Please output exactly the lines of the material from the first through the line containing "scn.camera = cam", and nothing more.

◇ ◇ ◇ ◇ ◇ ◇ ◇

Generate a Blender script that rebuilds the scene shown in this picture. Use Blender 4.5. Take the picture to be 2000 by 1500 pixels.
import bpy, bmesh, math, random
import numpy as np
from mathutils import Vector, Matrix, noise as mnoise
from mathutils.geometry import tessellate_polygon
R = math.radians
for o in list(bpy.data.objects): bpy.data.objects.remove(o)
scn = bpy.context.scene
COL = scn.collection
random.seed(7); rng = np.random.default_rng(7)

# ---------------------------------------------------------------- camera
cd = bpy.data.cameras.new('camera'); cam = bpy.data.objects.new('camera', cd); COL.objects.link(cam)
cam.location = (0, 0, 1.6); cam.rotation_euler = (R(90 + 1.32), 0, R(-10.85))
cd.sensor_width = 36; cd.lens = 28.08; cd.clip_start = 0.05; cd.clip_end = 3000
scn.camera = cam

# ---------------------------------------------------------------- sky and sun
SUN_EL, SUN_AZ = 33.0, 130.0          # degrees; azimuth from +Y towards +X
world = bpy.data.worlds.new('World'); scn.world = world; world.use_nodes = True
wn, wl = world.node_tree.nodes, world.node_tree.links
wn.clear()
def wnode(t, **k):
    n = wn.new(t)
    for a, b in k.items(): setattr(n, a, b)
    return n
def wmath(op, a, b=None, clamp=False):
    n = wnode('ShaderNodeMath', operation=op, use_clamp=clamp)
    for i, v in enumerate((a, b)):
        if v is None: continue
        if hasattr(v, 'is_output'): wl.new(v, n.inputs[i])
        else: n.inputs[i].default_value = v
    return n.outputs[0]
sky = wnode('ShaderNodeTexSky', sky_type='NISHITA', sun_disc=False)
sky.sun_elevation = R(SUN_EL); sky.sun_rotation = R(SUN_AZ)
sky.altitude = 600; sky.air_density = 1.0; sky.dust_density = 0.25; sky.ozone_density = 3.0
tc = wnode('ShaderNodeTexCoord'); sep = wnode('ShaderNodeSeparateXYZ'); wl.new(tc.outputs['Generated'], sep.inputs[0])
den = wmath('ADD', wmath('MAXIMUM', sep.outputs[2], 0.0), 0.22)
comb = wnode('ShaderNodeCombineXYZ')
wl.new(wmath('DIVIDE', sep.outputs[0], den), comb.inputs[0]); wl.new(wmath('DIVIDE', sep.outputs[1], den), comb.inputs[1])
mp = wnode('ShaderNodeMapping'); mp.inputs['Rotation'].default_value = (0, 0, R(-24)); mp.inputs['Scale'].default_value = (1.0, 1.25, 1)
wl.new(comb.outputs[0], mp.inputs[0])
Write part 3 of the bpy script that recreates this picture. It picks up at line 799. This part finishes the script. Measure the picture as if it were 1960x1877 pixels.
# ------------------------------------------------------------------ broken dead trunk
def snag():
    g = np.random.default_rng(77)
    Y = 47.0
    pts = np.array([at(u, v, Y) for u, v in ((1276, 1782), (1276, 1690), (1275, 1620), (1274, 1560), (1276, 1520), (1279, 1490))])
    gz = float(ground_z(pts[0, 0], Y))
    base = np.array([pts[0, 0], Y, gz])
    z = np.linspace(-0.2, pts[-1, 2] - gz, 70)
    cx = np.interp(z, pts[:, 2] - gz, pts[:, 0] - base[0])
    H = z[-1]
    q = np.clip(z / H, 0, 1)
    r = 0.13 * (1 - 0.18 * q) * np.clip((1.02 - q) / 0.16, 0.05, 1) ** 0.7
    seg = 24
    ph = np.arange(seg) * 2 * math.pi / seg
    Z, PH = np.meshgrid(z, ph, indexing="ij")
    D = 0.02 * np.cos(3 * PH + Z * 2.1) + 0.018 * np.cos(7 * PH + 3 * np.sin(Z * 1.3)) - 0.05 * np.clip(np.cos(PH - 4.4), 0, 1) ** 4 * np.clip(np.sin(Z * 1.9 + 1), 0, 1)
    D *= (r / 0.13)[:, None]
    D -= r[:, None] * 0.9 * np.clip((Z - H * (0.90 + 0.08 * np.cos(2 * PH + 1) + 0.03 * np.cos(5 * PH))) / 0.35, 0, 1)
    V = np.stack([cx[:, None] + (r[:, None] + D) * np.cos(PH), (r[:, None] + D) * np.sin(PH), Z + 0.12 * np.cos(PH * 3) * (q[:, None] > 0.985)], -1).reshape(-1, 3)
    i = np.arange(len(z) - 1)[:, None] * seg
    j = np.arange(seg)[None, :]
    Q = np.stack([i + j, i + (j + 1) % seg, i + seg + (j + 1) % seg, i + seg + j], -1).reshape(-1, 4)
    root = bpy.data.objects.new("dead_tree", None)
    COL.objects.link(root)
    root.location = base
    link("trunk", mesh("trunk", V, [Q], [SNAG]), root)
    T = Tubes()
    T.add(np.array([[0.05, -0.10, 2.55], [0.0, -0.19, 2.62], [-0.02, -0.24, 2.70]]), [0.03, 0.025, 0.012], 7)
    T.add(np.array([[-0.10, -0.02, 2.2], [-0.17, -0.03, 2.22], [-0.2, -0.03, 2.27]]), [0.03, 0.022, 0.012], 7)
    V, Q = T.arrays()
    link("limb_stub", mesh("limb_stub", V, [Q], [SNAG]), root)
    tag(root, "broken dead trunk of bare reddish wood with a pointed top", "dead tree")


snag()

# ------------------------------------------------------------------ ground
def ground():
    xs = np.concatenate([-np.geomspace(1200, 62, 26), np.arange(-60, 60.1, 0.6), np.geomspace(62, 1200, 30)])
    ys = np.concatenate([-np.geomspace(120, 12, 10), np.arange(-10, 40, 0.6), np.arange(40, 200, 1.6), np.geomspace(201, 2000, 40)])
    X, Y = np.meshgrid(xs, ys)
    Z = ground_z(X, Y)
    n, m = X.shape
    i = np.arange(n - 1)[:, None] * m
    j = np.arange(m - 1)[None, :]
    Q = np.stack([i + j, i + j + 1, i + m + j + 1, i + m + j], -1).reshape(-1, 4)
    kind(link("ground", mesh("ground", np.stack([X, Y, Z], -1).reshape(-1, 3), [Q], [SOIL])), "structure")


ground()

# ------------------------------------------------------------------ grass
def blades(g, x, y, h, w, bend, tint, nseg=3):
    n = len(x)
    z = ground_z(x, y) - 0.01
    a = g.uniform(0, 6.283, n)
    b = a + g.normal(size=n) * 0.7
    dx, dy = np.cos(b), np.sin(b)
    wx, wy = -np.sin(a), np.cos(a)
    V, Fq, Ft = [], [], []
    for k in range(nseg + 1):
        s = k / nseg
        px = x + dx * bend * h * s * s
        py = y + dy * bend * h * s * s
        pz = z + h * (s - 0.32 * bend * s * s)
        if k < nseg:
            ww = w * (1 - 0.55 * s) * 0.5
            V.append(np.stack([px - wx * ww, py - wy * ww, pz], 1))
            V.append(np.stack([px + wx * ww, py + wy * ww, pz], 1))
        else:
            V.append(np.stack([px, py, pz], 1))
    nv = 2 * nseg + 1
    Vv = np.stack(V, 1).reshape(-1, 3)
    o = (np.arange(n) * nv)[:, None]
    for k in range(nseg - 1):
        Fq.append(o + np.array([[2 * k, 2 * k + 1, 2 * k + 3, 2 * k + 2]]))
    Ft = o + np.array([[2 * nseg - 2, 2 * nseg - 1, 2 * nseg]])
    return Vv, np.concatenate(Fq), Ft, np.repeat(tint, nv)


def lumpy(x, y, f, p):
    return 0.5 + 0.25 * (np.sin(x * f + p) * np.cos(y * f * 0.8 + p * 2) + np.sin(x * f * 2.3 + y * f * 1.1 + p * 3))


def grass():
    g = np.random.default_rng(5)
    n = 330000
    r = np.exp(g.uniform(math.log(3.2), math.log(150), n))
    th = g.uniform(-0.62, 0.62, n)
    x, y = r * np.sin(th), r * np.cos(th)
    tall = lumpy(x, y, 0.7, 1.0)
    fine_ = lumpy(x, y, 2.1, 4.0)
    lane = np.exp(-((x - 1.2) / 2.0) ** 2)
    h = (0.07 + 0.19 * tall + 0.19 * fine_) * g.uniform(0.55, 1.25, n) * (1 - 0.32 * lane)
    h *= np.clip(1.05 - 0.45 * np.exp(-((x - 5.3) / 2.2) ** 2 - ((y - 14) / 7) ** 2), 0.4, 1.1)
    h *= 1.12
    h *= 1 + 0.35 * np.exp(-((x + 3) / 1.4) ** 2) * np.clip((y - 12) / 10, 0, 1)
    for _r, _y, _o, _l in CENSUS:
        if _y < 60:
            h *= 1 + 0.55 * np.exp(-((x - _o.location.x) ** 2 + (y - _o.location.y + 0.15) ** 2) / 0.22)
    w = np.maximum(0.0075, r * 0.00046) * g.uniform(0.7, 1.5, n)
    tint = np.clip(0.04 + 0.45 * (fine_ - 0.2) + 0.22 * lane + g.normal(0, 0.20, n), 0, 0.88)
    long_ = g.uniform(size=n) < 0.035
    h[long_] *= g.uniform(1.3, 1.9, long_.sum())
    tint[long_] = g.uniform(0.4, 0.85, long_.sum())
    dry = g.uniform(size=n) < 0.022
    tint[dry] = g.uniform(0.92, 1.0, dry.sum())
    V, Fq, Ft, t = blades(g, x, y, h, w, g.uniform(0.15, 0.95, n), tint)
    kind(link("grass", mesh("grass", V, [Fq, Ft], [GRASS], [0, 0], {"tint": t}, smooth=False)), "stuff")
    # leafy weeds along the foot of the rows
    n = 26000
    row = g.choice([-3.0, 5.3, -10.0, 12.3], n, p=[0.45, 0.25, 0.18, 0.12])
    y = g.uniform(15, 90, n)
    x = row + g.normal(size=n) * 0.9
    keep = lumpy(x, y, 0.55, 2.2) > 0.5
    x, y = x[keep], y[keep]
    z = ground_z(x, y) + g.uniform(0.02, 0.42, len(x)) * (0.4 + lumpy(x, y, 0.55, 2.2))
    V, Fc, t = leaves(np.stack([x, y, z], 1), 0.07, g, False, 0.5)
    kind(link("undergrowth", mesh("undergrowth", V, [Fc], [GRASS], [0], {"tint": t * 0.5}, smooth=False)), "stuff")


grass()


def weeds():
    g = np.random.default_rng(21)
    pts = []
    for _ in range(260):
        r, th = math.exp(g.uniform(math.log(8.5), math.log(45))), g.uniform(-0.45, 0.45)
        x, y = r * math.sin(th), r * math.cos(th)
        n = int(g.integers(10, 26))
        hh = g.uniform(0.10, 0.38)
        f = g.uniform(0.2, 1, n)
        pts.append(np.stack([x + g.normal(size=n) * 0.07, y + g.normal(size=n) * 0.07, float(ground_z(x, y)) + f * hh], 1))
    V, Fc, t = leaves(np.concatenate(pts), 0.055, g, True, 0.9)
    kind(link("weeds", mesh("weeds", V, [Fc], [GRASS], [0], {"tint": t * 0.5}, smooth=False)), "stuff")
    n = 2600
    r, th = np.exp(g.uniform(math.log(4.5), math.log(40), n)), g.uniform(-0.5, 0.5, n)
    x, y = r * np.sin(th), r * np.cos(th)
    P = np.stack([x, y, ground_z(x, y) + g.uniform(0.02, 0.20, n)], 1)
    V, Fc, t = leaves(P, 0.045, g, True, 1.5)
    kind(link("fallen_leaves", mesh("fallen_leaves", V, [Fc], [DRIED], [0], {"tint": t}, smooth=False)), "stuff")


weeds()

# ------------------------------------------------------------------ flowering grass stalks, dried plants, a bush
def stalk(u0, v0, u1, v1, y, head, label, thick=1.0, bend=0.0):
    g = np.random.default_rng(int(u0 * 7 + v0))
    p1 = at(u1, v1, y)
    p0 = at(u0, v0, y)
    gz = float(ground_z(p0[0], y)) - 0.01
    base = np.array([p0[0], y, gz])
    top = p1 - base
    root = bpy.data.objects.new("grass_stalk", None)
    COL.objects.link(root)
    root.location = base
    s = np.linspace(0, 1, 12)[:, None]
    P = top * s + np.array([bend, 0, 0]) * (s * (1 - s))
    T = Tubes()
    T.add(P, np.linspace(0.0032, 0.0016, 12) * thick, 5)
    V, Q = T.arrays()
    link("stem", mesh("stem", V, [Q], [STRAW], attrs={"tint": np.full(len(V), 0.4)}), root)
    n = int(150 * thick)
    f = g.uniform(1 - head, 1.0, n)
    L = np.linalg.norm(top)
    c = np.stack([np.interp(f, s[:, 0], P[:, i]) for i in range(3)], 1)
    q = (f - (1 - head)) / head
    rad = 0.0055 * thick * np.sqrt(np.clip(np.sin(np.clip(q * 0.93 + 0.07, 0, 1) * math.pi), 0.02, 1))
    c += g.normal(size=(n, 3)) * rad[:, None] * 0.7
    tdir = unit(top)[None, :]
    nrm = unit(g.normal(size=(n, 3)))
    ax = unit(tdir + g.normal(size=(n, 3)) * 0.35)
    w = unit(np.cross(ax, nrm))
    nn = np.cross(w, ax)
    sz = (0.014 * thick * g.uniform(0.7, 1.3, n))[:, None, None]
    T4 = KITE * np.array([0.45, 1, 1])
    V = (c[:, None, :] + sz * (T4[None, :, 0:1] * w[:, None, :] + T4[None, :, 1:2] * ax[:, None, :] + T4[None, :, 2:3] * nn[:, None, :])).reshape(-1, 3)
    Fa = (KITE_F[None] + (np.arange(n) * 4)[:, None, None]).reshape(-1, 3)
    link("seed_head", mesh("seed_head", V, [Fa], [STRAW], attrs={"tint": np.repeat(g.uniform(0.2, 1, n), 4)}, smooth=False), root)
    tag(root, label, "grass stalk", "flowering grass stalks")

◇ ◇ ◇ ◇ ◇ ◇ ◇

§ **OUTPUT**:
Generate a Blender script that rebuilds the scene shown in this picture. Use Blender 4.5. Take the picture to be 2000 by 1500 pixels.
import bpy, bmesh, math, random
import numpy as np
from mathutils import Vector, Matrix, noise as mnoise
from mathutils.geometry import tessellate_polygon
R = math.radians
for o in list(bpy.data.objects): bpy.data.objects.remove(o)
scn = bpy.context.scene
COL = scn.collection
random.seed(7); rng = np.random.default_rng(7)

# ---------------------------------------------------------------- camera
cd = bpy.data.cameras.new('camera'); cam = bpy.data.objects.new('camera', cd); COL.objects.link(cam)
cam.location = (0, 0, 1.6); cam.rotation_euler = (R(90 + 1.32), 0, R(-10.85))
cd.sensor_width = 36; cd.lens = 28.08; cd.clip_start = 0.05; cd.clip_end = 3000
scn.camera = cam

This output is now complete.